Je pense qu’il est également intéressant de remarquer que le travail réalisé tant par les auteurs du rapport que par les établissements d’enseignement supérieur dépasse la contextualisation du passé colonial.
La décolonisation est un processus qui doit s’inscrire dans le cursus des étudiants, qui doit être pris en compte par le corps enseignant et les équipes administratives des universités, mais qui ne peut s’y limiter. Les experts ont porté leur attention sur l’enseignement universitaire, mais ce sont tous les niveaux d’enseignement (en ce compris l’enseignement primaire et secondaire) et, plus généralement l’ensemble des institutions belges et leur fonctionnement qui doivent procéder à cet examen.
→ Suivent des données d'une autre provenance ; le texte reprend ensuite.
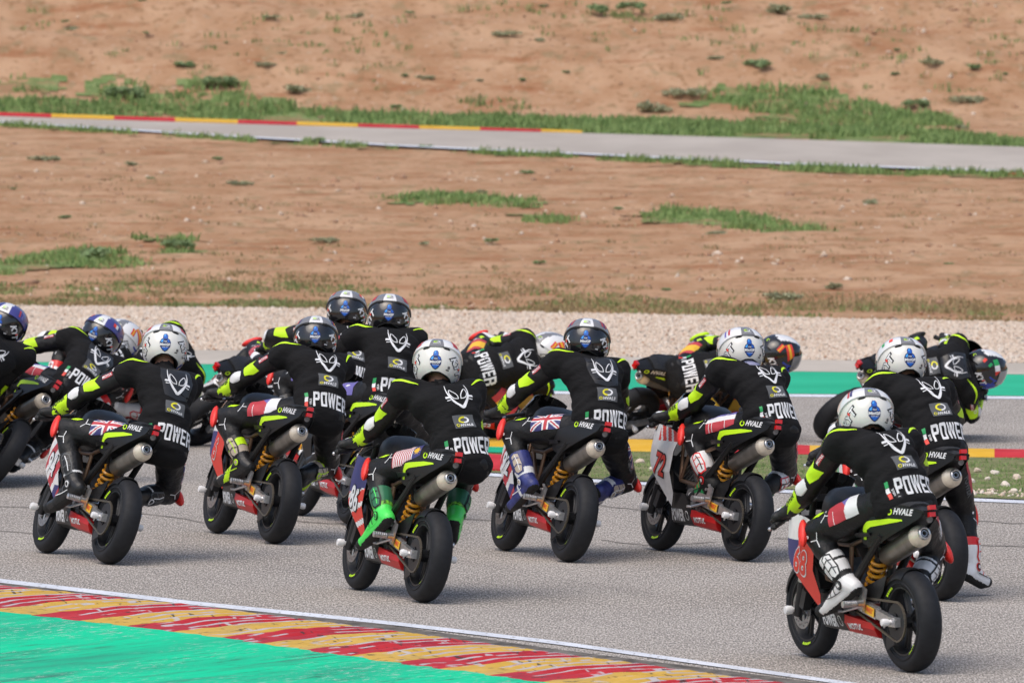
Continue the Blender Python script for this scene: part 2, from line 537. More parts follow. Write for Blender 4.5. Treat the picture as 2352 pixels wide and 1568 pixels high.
def green_paint():
    m = bpy.data.materials.new('paint_green'); m.use_nodes = True; nt = m.node_tree; b = nt.nodes['Principled BSDF']
    b.inputs['Roughness'].default_value = 0.75; b.inputs['Specular IOR Level'].default_value = 0.05
    tc = nt.nodes.new('ShaderNodeTexCoord')
    def nz(scale, st, det, ro, rot=R(-31)):
        mp = nt.nodes.new('ShaderNodeMapping'); mp.inputs['Scale'].default_value = st; mp.vector_type = 'TEXTURE'
        mp.inputs['Scale'].default_value = tuple(1 / s for s in st); mp.inputs['Rotation'].default_value = (0, 0, rot)
        nt.links.new(tc.outputs['Object'], mp.inputs[0])
        n = nt.nodes.new('ShaderNodeTexNoise'); n.inputs['Scale'].default_value = scale; n.inputs['Detail'].default_value = det; n.inputs['Roughness'].default_value = ro
        nt.links.new(mp.outputs[0], n.inputs['Vector']); return n.outputs[0]
    def rng_(v, a, c, lo=0.0, hi=1.0):
        r = nt.nodes.new('ShaderNodeMapRange'); r.inputs['From Min'].default_value = a; r.inputs['From Max'].default_value = c; r.inputs['To Min'].default_value = lo; r.inputs['To Max'].default_value = hi
        nt.links.new(v, r.inputs['Value']); return r.outputs[0]
    def mul(a, c):
        q = nt.nodes.new('ShaderNodeMath'); q.operation = 'MULTIPLY'; nt.links.new(a, q.inputs[0]); nt.links.new(c, q.inputs[1]); return q.outputs[0]
    def mix(a, col, f):
        x = nt.nodes.new('ShaderNodeMix'); x.data_type = 'RGBA'; nt.links.new(f, x.inputs['Factor'])
        if isinstance(a, tuple): x.inputs['A'].default_value = (*a, 1)
        else: nt.links.new(a, x.inputs['A'])
        x.inputs['B'].default_value = (*col, 1); return x.outputs['Result']
    # rotated so that y runs along the kerb: wear is drawn out in the direction of travel
    c = mix((0.012, 0.60, 0.31), (0.030, 0.36, 0.22), rng_(nz(0.9, (1.3, .35, 1), 8, .62), .45, .68))
    c = mix(c, (0.06, 0.20, 0.15), mul(rng_(nz(2.2, (2.4, .28, 1), 9, .7), .52, .68), rng_(nz(.5, (1, .6, 1), 3, .5), .36, .56)))
    c = mix(c, (0.045, 0.07, 0.065), mul(rng_(nz(5.0, (4.0, .35, 1), 8, .75), .54, .62, 0, .8), rng_(nz(.7, (1, .5, 1), 4, .6), .42, .56)))
    c = mix(c, (0.46, 0.55, 0.49), mul(rng_(nz(14, (2.2, .5, 1), 7, .8), .555, .60, 0, .9), rng_(nz(.8, (1.4, .5, 1), 5, .6), .46, .56)))
    nt.links.new(c, b.inputs['Base Color'])
    bp = nt.nodes.new('ShaderNodeBump'); bp.inputs['Strength'].default_value = .2; bp.inputs['Distance'].default_value = .004
    nt.links.new(nz(60, (1, 1, 1), 4, .6), bp.inputs['Height']); nt.links.new(bp.outputs[0], b.inputs['Normal'])
    MATS['paint_green'] = m
green_paint()
ground_mat('paint_green_far', (0.02, 0.40, 0.22), (0.03, 0.46, 0.26), 0.8, rough=0.6, bump=0)
ground_mat('concrete', (0.44, 0.40, 0.345), (0.53, 0.48, 0.42), 1.0, detail=7, bump=0.1, bscale=40, stretch=(1, 0.5, 1))
ground_mat('gravel_bed', (0.46, 0.37, 0.29), (0.60, 0.51, 0.42), 14, detail=4, bump=0.6, bscale=30, bdist=0.04)
ground_mat('island_soil', (0.14, 0.17, 0.07), (0.25, 0.24, 0.13), 5, detail=6, bump=0.4, bscale=30)
ground_mat('kerb_red', (0.46, 0.028, 0.038), (0.54, 0.042, 0.052), 5, detail=8, rough=0.55, bump=0.25, bscale=40, bdist=0.006,
           big=(2.4, (0.30, 0.035, 0.055), 0.48, 0.70, (1, 1, 1)), speck=[(11, (0.52, 0.50, 0.51), 0.64, 0.67), (30, (0.06, 0.05, 0.05), 0.62, 0.68)], sp_stretch=(0.55, 0.85, 1), sp_amt=0.9)
ground_mat('kerb_yellow', (0.58, 0.355, 0.06), (0.65, 0.42, 0.10), 5, detail=8, rough=0.55, bump=0.25, bscale=40, bdist=0.006,
           big=(2.4, (0.46, 0.32, 0.12), 0.50, 0.74, (1, 1, 1)), speck=[(11, (0.52, 0.50, 0.50), 0.64, 0.67), (28, (0.09, 0.075, 0.05), 0.62, 0.68)], sp_stretch=(0.55, 0.85, 1), sp_amt=0.9)
ground_mat('kerb_worn', (0.42, 0.39, 0.40), (0.50, 0.47, 0.48), 8, rough=0.7, bump=0.2, bscale=50, bdist=0.004, speck=[(14, (0.40, 0.10, 0.11), 0.60, 0.68)])
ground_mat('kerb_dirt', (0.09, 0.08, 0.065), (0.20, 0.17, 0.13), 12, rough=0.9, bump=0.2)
ground_mat('kerb_red_far', (0.50, 0.035, 0.045), (0.58, 0.05, 0.06), 3, rough=0.6, bump=0)
ground_mat('kerb_yellow_far', (0.70, 0.40, 0.04), (0.74, 0.45, 0.07), 3, rough=0.6, bump=0)
ground_mat('kerb_edge', (0.10, 0.092, 0.085), (0.21, 0.195, 0.175), 9, detail=7, bump=0.5, bscale=50, bdist=0.02, stretch=(1, .5, 1))

def strip(name, low, high, material, lift, rows=6, x0=-2600, x1=5000, nx=77, kind='structure'):
    """A sheet lying on the terrain between two measured lines."""
    mb = MB(); rings = []
    for i in range(nx):
        x = x0 + (x1 - x0) * i / (nx - 1)
        a = at(x, lerp_line(low, x)); b = at(x, lerp_line(high, x))
        row = []
        for j in range(rows):
            p = a.lerp(b, j / (rows - 1)); p.z = ground_z(p.y) + lift
            row.append(p)
        rings.append(row)
    mb.rings(rings, 0, caps=False, closed=False)
    return tag(mb.obj(name, [material], smooth=True), kind=kind)

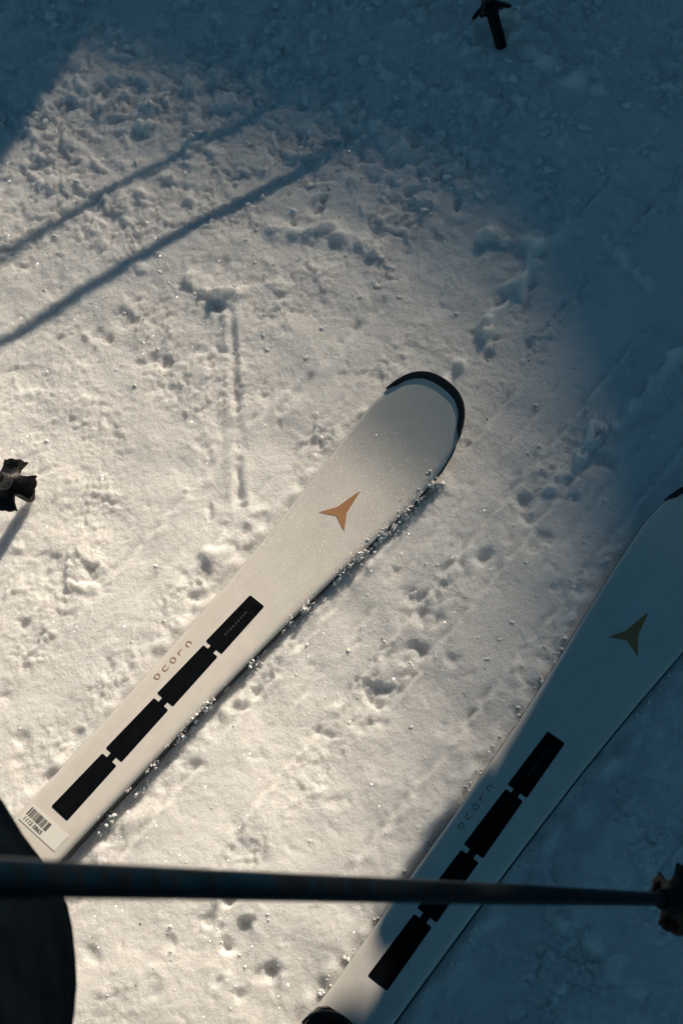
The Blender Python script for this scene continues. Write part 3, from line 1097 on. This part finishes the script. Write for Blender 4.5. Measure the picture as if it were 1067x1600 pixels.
def glove(side_dir, wrist, palm_dir, parent, grip=.7):
    """five-fingered glove from the wrist along palm_dir; fingers curl towards side_dir"""
    w = Vector(wrist); p = Vector(palm_dir).normalized(); c = Vector(side_dir)
    c = (c - c.dot(p) * p).normalized()
    b = p.cross(c).normalized()
    J, E = [], []
    def add(v, r, frm=None):
        J.append((*v, r)); i = len(J) - 1
        if frm is not None: E.append((frm, i))
        return i
    a = add(w, .034, None)
    k = add(w + p * .05, .036, a)
    for i, (off, ln) in enumerate(((-.033, .068), (-.011, .078), (.011, .074), (.032, .058))):
        q0 = w + p * .085 + b * off
        r0 = add(q0, .0125, k)
        d1 = (p * (1 - grip) + c * grip).normalized()
        q1 = q0 + d1 * ln * .5
        r1 = add(q1, .0115, r0)
        d2 = (c * (1 - grip) - p * grip * .8).normalized() if grip > .3 else d1
        add(q1 + d2 * ln * .5, .010, r1)
    t0 = add(w + p * .035 - b * .040 + c * .012, .014, k)
    t1 = add(w + p * .065 - b * .050 + c * .035, .0125, t0)
    add(w + p * .088 - b * .040 + c * .050, .011, t1)
    me = skin_mesh('glove', J, E, 0, 1)
    link('glove', me, M_BLACKP, parent)


def boot_mesh(heel, toe, cuff_top, toe_cuff):
    h, t, ct = Vector(heel), Vector(toe), Vector(cuff_top)
    f = (t - h).normalized()
    J = [(*(h + f * .04 + Vector((0, 0, .055))), .052, .055), (*(h + f * .13 + Vector((0, 0, .062))), .052, .06), (*(h + f * .22 + Vector((0, 0, .05))), .05, .048),
         (*(t - f * .035 + Vector((0, 0, .042))), .046, .038), (*(h + f * .09 + Vector((0, 0, .16))), .062, .062), (*(ct - Vector((0, 0, .05))), .070, .070), (*ct, .070, .070)]
    return skin_mesh('ski_boot', J, [(0, 1), (1, 2), (2, 3), (1, 4), (4, 5), (5, 6)], 1, 2)


def make_person(label, feet, heading, knees, hips, chest, shoulders, elbows, wrists, neck, head, jacket, curl, seed, waist_z, knee_r=.078, thigh_r=.098, boot_z=0.02, hip_r=.155):
    root = empty('person', (0, 0, 0))
    tag(root, label, 'person', 'people on the snow')
    hd = Vector((cos(heading), sin(heading), 0))
    J = [(*Vector(hips), hip_r, hip_r * .8)]
    E = []
    pv = Vector(hips)
    mid = pv.lerp(Vector(chest), .5)
    J.append((*mid, .165, .125)); E.append((0, 1))
    J.append((*Vector(chest), .180, .13)); E.append((1, 2))
    J.append((*Vector(neck), .062, .062)); E.append((2, 3))
    J.append((*Vector(head), .092, .100)); E.append((3, 4))
    J.append((*(Vector(head) + Vector((0, 0, .075))), .080, .085)); E.append((4, 5))
    sidev = Vector((-hd.y, hd.x, 0))                      # to the person's left
    for i, sg in enumerate((1, -1)):
        hj = Vector(hips) + sidev * sg * .10 + Vector((0, 0, -.07))
        n = len(J)
        J.append((*hj, thigh_r + .012, thigh_r + .012)); E.append((0, n))
        kn = Vector(knees[i])
        J.append((*hj.lerp(kn, .5), thigh_r, thigh_r)); E.append((n, n + 1))
        J.append((*kn, knee_r, knee_r)); E.append((n + 1, n + 2))
        an = Vector(feet[i]) + hd * .06 + Vector((0, 0, .26))
        J.append((*kn.lerp(an, .6), .080, .080)); E.append((n + 2, n + 3))
        J.append((*(Vector(feet[i]) + hd * .07 + Vector((0, 0, .19))), .086, .086)); E.append((n + 3, n + 4))
        n = len(J)
        J.append((*Vector(shoulders[i]), .082, .082)); E.append((2, n))
        J.append((*Vector(elbows[i]), .060, .060)); E.append((n, n + 1))
        J.append((*Vector(wrists[i]), .048, .048)); E.append((n + 1, n + 2))
    me = skin_mesh('body', J, E, 0, 3)
    wrinkle(me, .0075, 38, seed)
    body = link('body', me, [M_TROUSER, jacket, M_SKIN], root)
    for p in me.polygons:
        z = p.center.z
        arm = min((p.center - Vector(wrists[0])).length, (p.center - Vector(wrists[1])).length) < .3
        nz = neck[2] - .01
        near_head = (p.center - Vector(head)).length < .19 and z > nz
        p.material_index = 2 if near_head else (1 if (z > waist_z or arm) else 0)
    for i in range(2):
        ft = Vector(feet[i])
        bm_ = boot_mesh(ft - hd * .10 + Vector((0, 0, boot_z)), ft + hd * .21 + Vector((0, 0, boot_z)), ft + hd * .065 + Vector((0, 0, .30 + boot_z)), None)
        link('ski_boot', bm_, M_BOOT, root)
        fore = (Vector(wrists[i]) - Vector(elbows[i])).normalized()
        glove(curl[i], Vector(wrists[i]) + fore * .01, fore, root, .75)
    # helmet and goggles, nose and mouth
    hv = Vector(head)
    bm = bmesh.new()
    bmesh.ops.create_uvsphere(bm, u_segments=28, v_segments=18, radius=.128)
    bmesh.ops.delete(bm, geom=[v for v in bm.verts if v.co.z < -.045 or (v.co.z < .02 and v.co.dot(hd) > .055)], context='VERTS')
    me = bpy.data.meshes.new('helmet'); bm.to_mesh(me); bm.free()
    for p in me.polygons: p.use_smooth = True
    o = link('helmet', me, M_HELMET, root); o.location = hv + Vector((0, 0, .05))
    md = o.modifiers.new('thick', 'SOLIDIFY'); md.thickness = .012
    bm = bmesh.new()
    bmesh.ops.create_uvsphere(bm, u_segments=24, v_segments=14, radius=1)
    for v in bm.verts: v.co = Vector((v.co.x * .045, v.co.y * .082, v.co.z * .042))
    me = bpy.data.meshes.new('goggles'); bm.to_mesh(me); bm.free()
    for p in me.polygons: p.use_smooth = True
    o = link('goggles', me, M_LENS, root); o.location = hv + hd * .078 + Vector((0, 0, .045)); o.rotation_euler = (0, 0, heading)
    me = skin_mesh('nose', [(*(hv + hd * .092 + Vector((0, 0, .03))), .010), (*(hv + hd * .112 + Vector((0, 0, -.005))), .014)], [(0, 1)], 0, 2)
    link('nose', me, M_SKIN, root)
    me = skin_mesh('mouth', [(*(hv + hd * .092 + sidev * .02 + Vector((0, 0, -.042))), .006), (*(hv + hd * .098 + Vector((0, 0, -.043))), .008), (*(hv + hd * .092 - sidev * .02 + Vector((0, 0, -.042))), .006)], [(0, 1), (1, 2)], 1, 2)
    link('mouth', me, mat('lips', (.40, .18, .15), .5), root)
    return root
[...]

La commission a réalisé un travail important, mais le travail doit être poursuivi. J’espère que le CREF maintiendra le groupe de travail, qui pourrait monitorer les actions menées et veiller à la mise en œuvre d’une politique inclusive dans les différents établissements.
Comme vous le savez, les différentes entités du pays préparent, en ce moment, le Plan d’action national de lutte contre le racisme. Sans en dévoiler les contenus, puisque ceux-ci sont toujours en discussion, je peux vous informer que la question de l’intensification de la politique de diversité au sein des domaines de l’enseignement et de la formation constitue l’un des objectifs les plus élevés du projet de Plan national de lutte contre le racisme.
Enfin, j’épinglerai une recommandation que je trouve particulièrement intéressante concernant la création d’une chaire ou d’un master en étude postcoloniales. A l’image du master en genre, cette formation permettrait aussi de participer à la lutte contre les discriminations. Je serai bien sûr attentive à toute initiative qui serait prise en ce sens, par exemple, dans le cadre des dépôts de demandes de nouvelles habilitations par les établissements.”
J’insiste sur le travail structurel qu’il convient d’entreprendre, à tous les niveaux afin d’irriguer l’ensemble du monde universitaire pour changer de paradigme.